BEGIN Source excerpt
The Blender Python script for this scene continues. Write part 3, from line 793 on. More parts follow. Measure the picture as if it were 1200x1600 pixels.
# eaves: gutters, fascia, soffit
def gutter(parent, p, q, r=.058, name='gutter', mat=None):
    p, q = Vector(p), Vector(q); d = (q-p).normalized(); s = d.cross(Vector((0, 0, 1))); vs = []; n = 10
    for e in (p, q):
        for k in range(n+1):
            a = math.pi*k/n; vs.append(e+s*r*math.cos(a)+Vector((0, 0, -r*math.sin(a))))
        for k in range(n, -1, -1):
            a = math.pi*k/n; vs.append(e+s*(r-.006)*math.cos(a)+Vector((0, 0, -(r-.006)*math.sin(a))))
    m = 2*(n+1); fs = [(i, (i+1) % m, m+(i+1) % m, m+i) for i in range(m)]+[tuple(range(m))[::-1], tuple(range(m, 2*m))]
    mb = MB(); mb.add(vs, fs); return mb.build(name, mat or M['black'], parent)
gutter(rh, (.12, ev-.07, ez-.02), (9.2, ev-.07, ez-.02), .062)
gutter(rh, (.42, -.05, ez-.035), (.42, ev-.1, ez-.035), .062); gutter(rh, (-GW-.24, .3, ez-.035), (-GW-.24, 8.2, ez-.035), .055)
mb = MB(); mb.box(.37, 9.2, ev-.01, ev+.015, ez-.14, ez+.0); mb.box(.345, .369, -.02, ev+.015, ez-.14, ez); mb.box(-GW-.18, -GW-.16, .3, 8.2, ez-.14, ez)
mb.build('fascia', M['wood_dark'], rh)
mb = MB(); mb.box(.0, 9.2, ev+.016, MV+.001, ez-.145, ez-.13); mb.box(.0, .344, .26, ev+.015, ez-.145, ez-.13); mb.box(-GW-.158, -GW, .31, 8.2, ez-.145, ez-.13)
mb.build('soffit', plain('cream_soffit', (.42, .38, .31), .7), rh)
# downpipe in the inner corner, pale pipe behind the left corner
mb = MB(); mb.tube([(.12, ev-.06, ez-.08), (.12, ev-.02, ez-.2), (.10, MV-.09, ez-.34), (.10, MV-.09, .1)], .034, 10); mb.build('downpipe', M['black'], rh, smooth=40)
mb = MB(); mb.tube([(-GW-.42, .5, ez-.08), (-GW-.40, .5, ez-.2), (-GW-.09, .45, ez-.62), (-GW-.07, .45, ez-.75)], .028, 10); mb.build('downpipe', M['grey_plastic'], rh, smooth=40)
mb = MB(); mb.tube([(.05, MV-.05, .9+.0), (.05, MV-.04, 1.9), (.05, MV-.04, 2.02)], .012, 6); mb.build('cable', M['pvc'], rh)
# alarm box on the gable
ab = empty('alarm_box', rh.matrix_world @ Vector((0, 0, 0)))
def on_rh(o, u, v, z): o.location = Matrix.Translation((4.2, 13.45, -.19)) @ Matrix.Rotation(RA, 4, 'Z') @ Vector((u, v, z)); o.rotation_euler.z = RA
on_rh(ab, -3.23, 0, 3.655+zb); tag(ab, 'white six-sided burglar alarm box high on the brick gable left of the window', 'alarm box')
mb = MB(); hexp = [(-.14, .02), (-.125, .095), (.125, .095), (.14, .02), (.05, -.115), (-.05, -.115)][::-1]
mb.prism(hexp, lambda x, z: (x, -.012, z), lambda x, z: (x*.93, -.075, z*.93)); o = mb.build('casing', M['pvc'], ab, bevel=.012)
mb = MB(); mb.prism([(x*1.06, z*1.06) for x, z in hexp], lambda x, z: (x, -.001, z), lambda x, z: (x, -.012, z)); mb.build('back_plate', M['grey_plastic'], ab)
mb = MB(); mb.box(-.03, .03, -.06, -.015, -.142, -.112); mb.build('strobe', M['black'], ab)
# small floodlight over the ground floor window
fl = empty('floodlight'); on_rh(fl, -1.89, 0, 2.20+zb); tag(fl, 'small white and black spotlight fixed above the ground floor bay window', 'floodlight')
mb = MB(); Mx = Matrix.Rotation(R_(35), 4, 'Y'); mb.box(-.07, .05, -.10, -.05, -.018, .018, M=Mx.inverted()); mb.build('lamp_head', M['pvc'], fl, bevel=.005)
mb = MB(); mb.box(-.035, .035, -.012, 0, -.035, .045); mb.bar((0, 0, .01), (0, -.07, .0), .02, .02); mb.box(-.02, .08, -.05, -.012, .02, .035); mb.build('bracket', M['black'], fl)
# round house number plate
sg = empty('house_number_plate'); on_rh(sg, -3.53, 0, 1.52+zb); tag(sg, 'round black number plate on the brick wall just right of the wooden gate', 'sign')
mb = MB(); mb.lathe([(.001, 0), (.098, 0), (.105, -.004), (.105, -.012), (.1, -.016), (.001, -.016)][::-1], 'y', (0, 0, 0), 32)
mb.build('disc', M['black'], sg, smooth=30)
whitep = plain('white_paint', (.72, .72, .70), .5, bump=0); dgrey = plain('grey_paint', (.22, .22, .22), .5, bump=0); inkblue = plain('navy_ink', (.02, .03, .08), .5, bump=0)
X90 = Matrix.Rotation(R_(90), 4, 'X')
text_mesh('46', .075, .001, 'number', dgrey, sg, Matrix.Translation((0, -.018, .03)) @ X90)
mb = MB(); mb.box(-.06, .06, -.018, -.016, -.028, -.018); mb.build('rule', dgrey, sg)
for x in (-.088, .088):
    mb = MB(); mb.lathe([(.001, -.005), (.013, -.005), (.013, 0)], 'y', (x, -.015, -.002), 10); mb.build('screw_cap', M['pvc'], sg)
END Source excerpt
**The task**
Write the whole listing out again. Keep every line exactly as it is.

**Answer**
The Blender Python script for this scene continues. Write part 3, from line 793 on. More parts follow. Measure the picture as if it were 1200x1600 pixels.
# eaves: gutters, fascia, soffit
def gutter(parent, p, q, r=.058, name='gutter', mat=None):
    p, q = Vector(p), Vector(q); d = (q-p).normalized(); s = d.cross(Vector((0, 0, 1))); vs = []; n = 10
    for e in (p, q):
        for k in range(n+1):
            a = math.pi*k/n; vs.append(e+s*r*math.cos(a)+Vector((0, 0, -r*math.sin(a))))
        for k in range(n, -1, -1):
            a = math.pi*k/n; vs.append(e+s*(r-.006)*math.cos(a)+Vector((0, 0, -(r-.006)*math.sin(a))))
    m = 2*(n+1); fs = [(i, (i+1) % m, m+(i+1) % m, m+i) for i in range(m)]+[tuple(range(m))[::-1], tuple(range(m, 2*m))]
    mb = MB(); mb.add(vs, fs); return mb.build(name, mat or M['black'], parent)
gutter(rh, (.12, ev-.07, ez-.02), (9.2, ev-.07, ez-.02), .062)
gutter(rh, (.42, -.05, ez-.035), (.42, ev-.1, ez-.035), .062); gutter(rh, (-GW-.24, .3, ez-.035), (-GW-.24, 8.2, ez-.035), .055)
mb = MB(); mb.box(.37, 9.2, ev-.01, ev+.015, ez-.14, ez+.0); mb.box(.345, .369, -.02, ev+.015, ez-.14, ez); mb.box(-GW-.18, -GW-.16, .3, 8.2, ez-.14, ez)
mb.build('fascia', M['wood_dark'], rh)
mb = MB(); mb.box(.0, 9.2, ev+.016, MV+.001, ez-.145, ez-.13); mb.box(.0, .344, .26, ev+.015, ez-.145, ez-.13); mb.box(-GW-.158, -GW, .31, 8.2, ez-.145, ez-.13)
mb.build('soffit', plain('cream_soffit', (.42, .38, .31), .7), rh)
# downpipe in the inner corner, pale pipe behind the left corner
mb = MB(); mb.tube([(.12, ev-.06, ez-.08), (.12, ev-.02, ez-.2), (.10, MV-.09, ez-.34), (.10, MV-.09, .1)], .034, 10); mb.build('downpipe', M['black'], rh, smooth=40)
mb = MB(); mb.tube([(-GW-.42, .5, ez-.08), (-GW-.40, .5, ez-.2), (-GW-.09, .45, ez-.62), (-GW-.07, .45, ez-.75)], .028, 10); mb.build('downpipe', M['grey_plastic'], rh, smooth=40)
mb = MB(); mb.tube([(.05, MV-.05, .9+.0), (.05, MV-.04, 1.9), (.05, MV-.04, 2.02)], .012, 6); mb.build('cable', M['pvc'], rh)
# alarm box on the gable
ab = empty('alarm_box', rh.matrix_world @ Vector((0, 0, 0)))
def on_rh(o, u, v, z): o.location = Matrix.Translation((4.2, 13.45, -.19)) @ Matrix.Rotation(RA, 4, 'Z') @ Vector((u, v, z)); o.rotation_euler.z = RA
on_rh(ab, -3.23, 0, 3.655+zb); tag(ab, 'white six-sided burglar alarm box high on the brick gable left of the window', 'alarm box')
mb = MB(); hexp = [(-.14, .02), (-.125, .095), (.125, .095), (.14, .02), (.05, -.115), (-.05, -.115)][::-1]
mb.prism(hexp, lambda x, z: (x, -.012, z), lambda x, z: (x*.93, -.075, z*.93)); o = mb.build('casing', M['pvc'], ab, bevel=.012)
mb = MB(); mb.prism([(x*1.06, z*1.06) for x, z in hexp], lambda x, z: (x, -.001, z), lambda x, z: (x, -.012, z)); mb.build('back_plate', M['grey_plastic'], ab)
mb = MB(); mb.box(-.03, .03, -.06, -.015, -.142, -.112); mb.build('strobe', M['black'], ab)
# small floodlight over the ground floor window
fl = empty('floodlight'); on_rh(fl, -1.89, 0, 2.20+zb); tag(fl, 'small white and black spotlight fixed above the ground floor bay window', 'floodlight')
mb = MB(); Mx = Matrix.Rotation(R_(35), 4, 'Y'); mb.box(-.07, .05, -.10, -.05, -.018, .018, M=Mx.inverted()); mb.build('lamp_head', M['pvc'], fl, bevel=.005)
mb = MB(); mb.box(-.035, .035, -.012, 0, -.035, .045); mb.bar((0, 0, .01), (0, -.07, .0), .02, .02); mb.box(-.02, .08, -.05, -.012, .02, .035); mb.build('bracket', M['black'], fl)
# round house number plate
sg = empty('house_number_plate'); on_rh(sg, -3.53, 0, 1.52+zb); tag(sg, 'round black number plate on the brick wall just right of the wooden gate', 'sign')
mb = MB(); mb.lathe([(.001, 0), (.098, 0), (.105, -.004), (.105, -.012), (.1, -.016), (.001, -.016)][::-1], 'y', (0, 0, 0), 32)
mb.build('disc', M['black'], sg, smooth=30)
whitep = plain('white_paint', (.72, .72, .70), .5, bump=0); dgrey = plain('grey_paint', (.22, .22, .22), .5, bump=0); inkblue = plain('navy_ink', (.02, .03, .08), .5, bump=0)
X90 = Matrix.Rotation(R_(90), 4, 'X')
text_mesh('46', .075, .001, 'number', dgrey, sg, Matrix.Translation((0, -.018, .03)) @ X90)
mb = MB(); mb.box(-.06, .06, -.018, -.016, -.028, -.018); mb.build('rule', dgrey, sg)
for x in (-.088, .088):
    mb = MB(); mb.lathe([(.001, -.005), (.013, -.005), (.013, 0)], 'y', (x, -.015, -.002), 10); mb.build('screw_cap', M['pvc'], sg)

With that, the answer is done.